Reproduce every record below exactly as written, leaving out any pictures.
-- Begin --
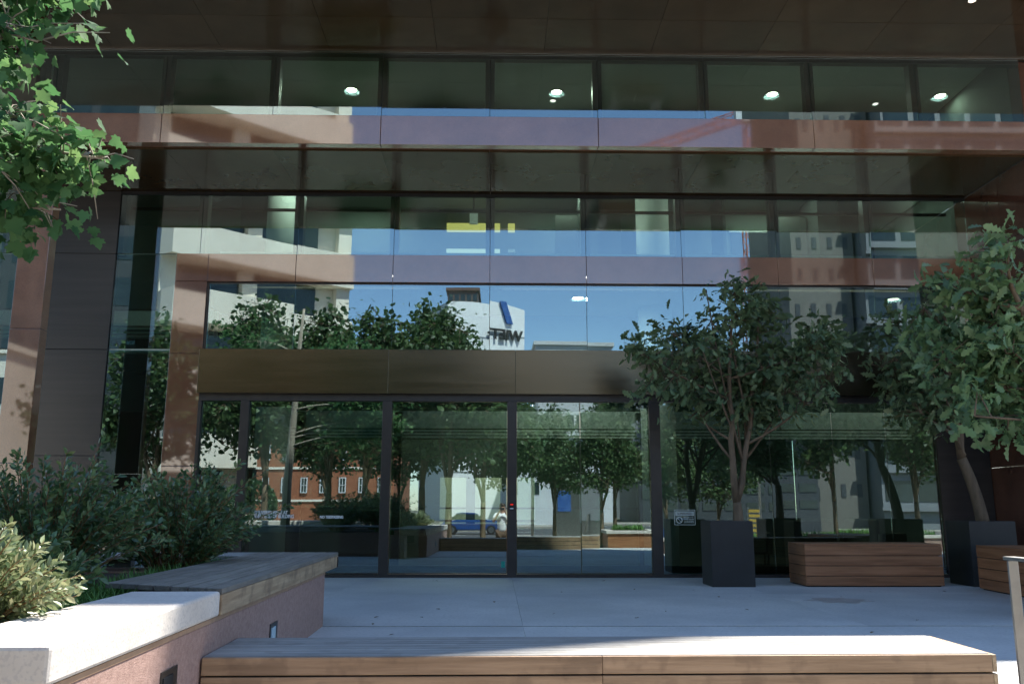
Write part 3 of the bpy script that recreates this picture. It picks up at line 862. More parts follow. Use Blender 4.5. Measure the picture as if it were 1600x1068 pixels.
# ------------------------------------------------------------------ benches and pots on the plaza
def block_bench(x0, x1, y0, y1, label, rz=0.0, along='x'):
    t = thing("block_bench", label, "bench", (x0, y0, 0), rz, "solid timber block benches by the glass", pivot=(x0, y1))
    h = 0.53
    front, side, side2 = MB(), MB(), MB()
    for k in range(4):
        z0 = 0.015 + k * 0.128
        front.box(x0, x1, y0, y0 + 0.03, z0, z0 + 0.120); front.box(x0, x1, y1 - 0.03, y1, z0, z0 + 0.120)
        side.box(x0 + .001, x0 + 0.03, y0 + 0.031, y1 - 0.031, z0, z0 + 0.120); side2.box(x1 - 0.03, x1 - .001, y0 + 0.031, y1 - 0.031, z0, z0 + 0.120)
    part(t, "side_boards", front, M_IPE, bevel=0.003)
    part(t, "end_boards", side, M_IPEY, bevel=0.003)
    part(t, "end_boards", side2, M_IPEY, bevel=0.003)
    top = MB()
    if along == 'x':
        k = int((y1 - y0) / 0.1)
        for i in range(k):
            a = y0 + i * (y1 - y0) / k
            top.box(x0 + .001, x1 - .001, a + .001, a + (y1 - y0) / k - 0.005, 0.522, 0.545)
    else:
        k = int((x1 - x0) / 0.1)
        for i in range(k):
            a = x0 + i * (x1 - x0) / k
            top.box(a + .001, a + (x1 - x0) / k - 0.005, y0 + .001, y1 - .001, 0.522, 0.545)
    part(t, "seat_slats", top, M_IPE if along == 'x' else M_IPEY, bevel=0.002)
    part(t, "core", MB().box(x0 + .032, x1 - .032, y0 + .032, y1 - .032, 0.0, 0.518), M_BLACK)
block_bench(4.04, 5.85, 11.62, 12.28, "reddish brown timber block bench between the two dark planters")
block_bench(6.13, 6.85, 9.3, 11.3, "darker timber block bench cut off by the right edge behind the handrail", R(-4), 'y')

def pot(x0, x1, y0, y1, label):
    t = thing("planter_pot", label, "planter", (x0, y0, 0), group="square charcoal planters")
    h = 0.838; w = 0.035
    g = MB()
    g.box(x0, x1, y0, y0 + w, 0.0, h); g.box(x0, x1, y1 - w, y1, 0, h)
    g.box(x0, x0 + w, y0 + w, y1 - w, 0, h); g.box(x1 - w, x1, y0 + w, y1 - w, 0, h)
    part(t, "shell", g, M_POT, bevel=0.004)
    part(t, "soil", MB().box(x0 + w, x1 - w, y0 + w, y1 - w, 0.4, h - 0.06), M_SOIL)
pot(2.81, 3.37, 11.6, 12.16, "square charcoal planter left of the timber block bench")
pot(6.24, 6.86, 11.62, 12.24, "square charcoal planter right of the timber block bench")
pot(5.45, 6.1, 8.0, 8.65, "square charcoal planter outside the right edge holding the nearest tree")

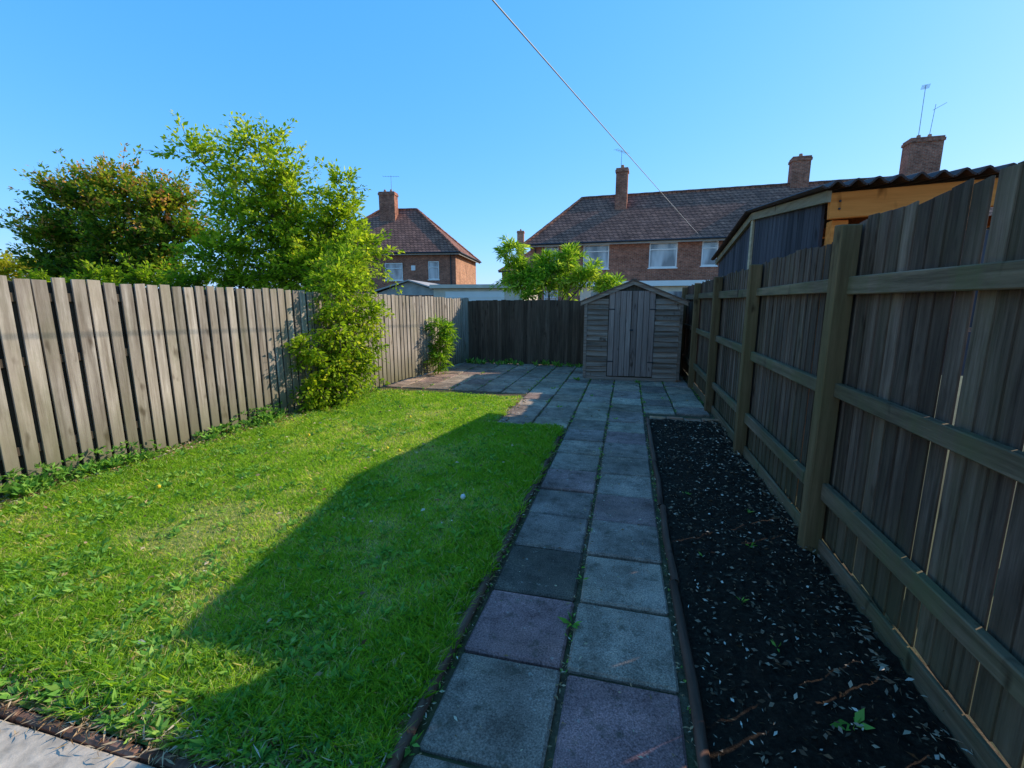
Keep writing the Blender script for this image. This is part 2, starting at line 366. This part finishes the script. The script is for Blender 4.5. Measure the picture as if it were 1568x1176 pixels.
-- End --
__Task answer__
Write part 3 of the bpy script that recreates this picture. It picks up at line 862. More parts follow. Use Blender 4.5. Measure the picture as if it were 1600x1068 pixels.
# ------------------------------------------------------------------ benches and pots on the plaza
def block_bench(x0, x1, y0, y1, label, rz=0.0, along='x'):
    t = thing("block_bench", label, "bench", (x0, y0, 0), rz, "solid timber block benches by the glass", pivot=(x0, y1))
    h = 0.53
    front, side, side2 = MB(), MB(), MB()
    for k in range(4):
        z0 = 0.015 + k * 0.128
        front.box(x0, x1, y0, y0 + 0.03, z0, z0 + 0.120); front.box(x0, x1, y1 - 0.03, y1, z0, z0 + 0.120)
        side.box(x0 + .001, x0 + 0.03, y0 + 0.031, y1 - 0.031, z0, z0 + 0.120); side2.box(x1 - 0.03, x1 - .001, y0 + 0.031, y1 - 0.031, z0, z0 + 0.120)
    part(t, "side_boards", front, M_IPE, bevel=0.003)
    part(t, "end_boards", side, M_IPEY, bevel=0.003)
    part(t, "end_boards", side2, M_IPEY, bevel=0.003)
    top = MB()
    if along == 'x':
        k = int((y1 - y0) / 0.1)
        for i in range(k):
            a = y0 + i * (y1 - y0) / k
            top.box(x0 + .001, x1 - .001, a + .001, a + (y1 - y0) / k - 0.005, 0.522, 0.545)
    else:
        k = int((x1 - x0) / 0.1)
        for i in range(k):
            a = x0 + i * (x1 - x0) / k
            top.box(a + .001, a + (x1 - x0) / k - 0.005, y0 + .001, y1 - .001, 0.522, 0.545)
    part(t, "seat_slats", top, M_IPE if along == 'x' else M_IPEY, bevel=0.002)
    part(t, "core", MB().box(x0 + .032, x1 - .032, y0 + .032, y1 - .032, 0.0, 0.518), M_BLACK)
block_bench(4.04, 5.85, 11.62, 12.28, "reddish brown timber block bench between the two dark planters")
block_bench(6.13, 6.85, 9.3, 11.3, "darker timber block bench cut off by the right edge behind the handrail", R(-4), 'y')

def pot(x0, x1, y0, y1, label):
    t = thing("planter_pot", label, "planter", (x0, y0, 0), group="square charcoal planters")
    h = 0.838; w = 0.035
    g = MB()
    g.box(x0, x1, y0, y0 + w, 0.0, h); g.box(x0, x1, y1 - w, y1, 0, h)
    g.box(x0, x0 + w, y0 + w, y1 - w, 0, h); g.box(x1 - w, x1, y0 + w, y1 - w, 0, h)
    part(t, "shell", g, M_POT, bevel=0.004)
    part(t, "soil", MB().box(x0 + w, x1 - w, y0 + w, y1 - w, 0.4, h - 0.06), M_SOIL)
pot(2.81, 3.37, 11.6, 12.16, "square charcoal planter left of the timber block bench")
pot(6.24, 6.86, 11.62, 12.24, "square charcoal planter right of the timber block bench")
pot(5.45, 6.1, 8.0, 8.65, "square charcoal planter outside the right edge holding the nearest tree")

Keep writing the Blender script for this image. This is part 2, starting at line 366. This part finishes the script. The script is for Blender 4.5. Measure the picture as if it were 1568x1176 pixels.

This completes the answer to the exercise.